Le Vieux de la Montagne dans son faux paradis
Marco Polo (1254-1324), Le Devisement du monde ou Livre des Merveilles
Récit de 1299, copié à Paris vers 1410-1412.
Enluminure par le Maître de la Mazarine et collaborateurs. Manuscrit sur parchemin, 299 feuillets, 42 x 29,8 cm
BnF, département des Manuscrits, Français 2810, fol. 16v
© Bibliothèque nationale de France
La forteresse d’Alamut dans l’Elbrouz, à une centaine de kilomètres au nord-ouest de Téhéran, fut de 1094 à 1256 le siège des Nizârites, un schisme au sein du chiisme ismaélien, partisans de l'Imam Nizar, au lieu d’Al Mustali son frère. Après la guerre de succession entre les deux frères qui voit triompher Al Mustali comme sultan au Caire, le Persan Hassan ibn al-Sabbah, un des partisans de Nizar s’installe à Alamut et prend la direction du groupe. Opposés aux Fatimides chiites du Caire, mais aussi au califat sunnite des Abbassides à Bagdad, les Nizârites d’Alamut édifient un royaume dont la forteresse, réputée imprenable, est le centre. Ils étendent aussi leur prédication vers la Syrie et rencontrent alors les Croisés. La conquête de la Perse par Hulegut, les fait disparaître en tant qu'état indépendant, et leurs descendants sont devenus au XIXe siècle les fidèles de l’Aga Khan. Marco Polo n’a pas pu voir la forteresse d’Alumut, détruite par Hulegut en 1256, mais il en a entendu parler.

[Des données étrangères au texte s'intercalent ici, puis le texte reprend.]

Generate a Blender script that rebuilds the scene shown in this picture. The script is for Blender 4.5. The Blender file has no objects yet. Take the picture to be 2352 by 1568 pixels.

Il parle du Vieux de la Montagne et de ses affaires
Mulecte est une région où vivait autrefois le Vieux de la Montagne. Ce nom de Mulecte signifie en français "Dieu de la Terre". Je vais vous raconter son histoire comme Marc Pol l'apprit lui-même des habitants de cette région.
Le Vieux de la Montagne s'appelait en leur langue Aloadin. Il avait un jardin clos entre deux montagnes, le plus grand et le plus beau qu'on ait jamais vu au monde, avec les fruits les plus délicieux, des maisons et des palais les plus splendides, tout pleins d'or et de peintures. Il courait dans ce jardin des rivières de vin, de lait, de miel et d'eau. Les plus belles dames et demoiselles du monde y jouaient de tous instruments et y chantaient à merveille. C'était un plaisir de les voir danser. Le Vieux de la Montagne faisait croire à ses hommes que ce jardin était le Paradis. D'ailleurs, c'est ainsi qu'il l'avait fait, en suivant l'exacte description que Mahomet donne du paradis : un beau jardin plein de rivières de vin, de lait, de miel et d'eau, plein de belles femmes pour le plaisir. Tel était le jardin du Vieux de la Montagne. Et tous croyaient dur comme fer que c'était le Paradis. Le Vieux n'y laissait entrer personne, hormis ceux dont il voulait faire ses Assassins. D'ailleurs, un château en défendait l'entrée, si solide que personne ne pouvait le prendre. Et c'était la seule entrée.
Le Vieux de la Montagne appelait à sa cour des jeunes gens de la région, de douze ans environ, qui rêvaient de devenir chevaliers. Il leur racontait l'histoire du Paradis de Mahomet, et les enfants le croyaient, comme le croient tous les musulmans du monde. Le Vieux leur faisait boire un breuvage somnifère. Et une fois endormis, les faisait déposer à dix, six ou quatre dans ce jardin. Et les enfants se réveillaient là, dans le jardin.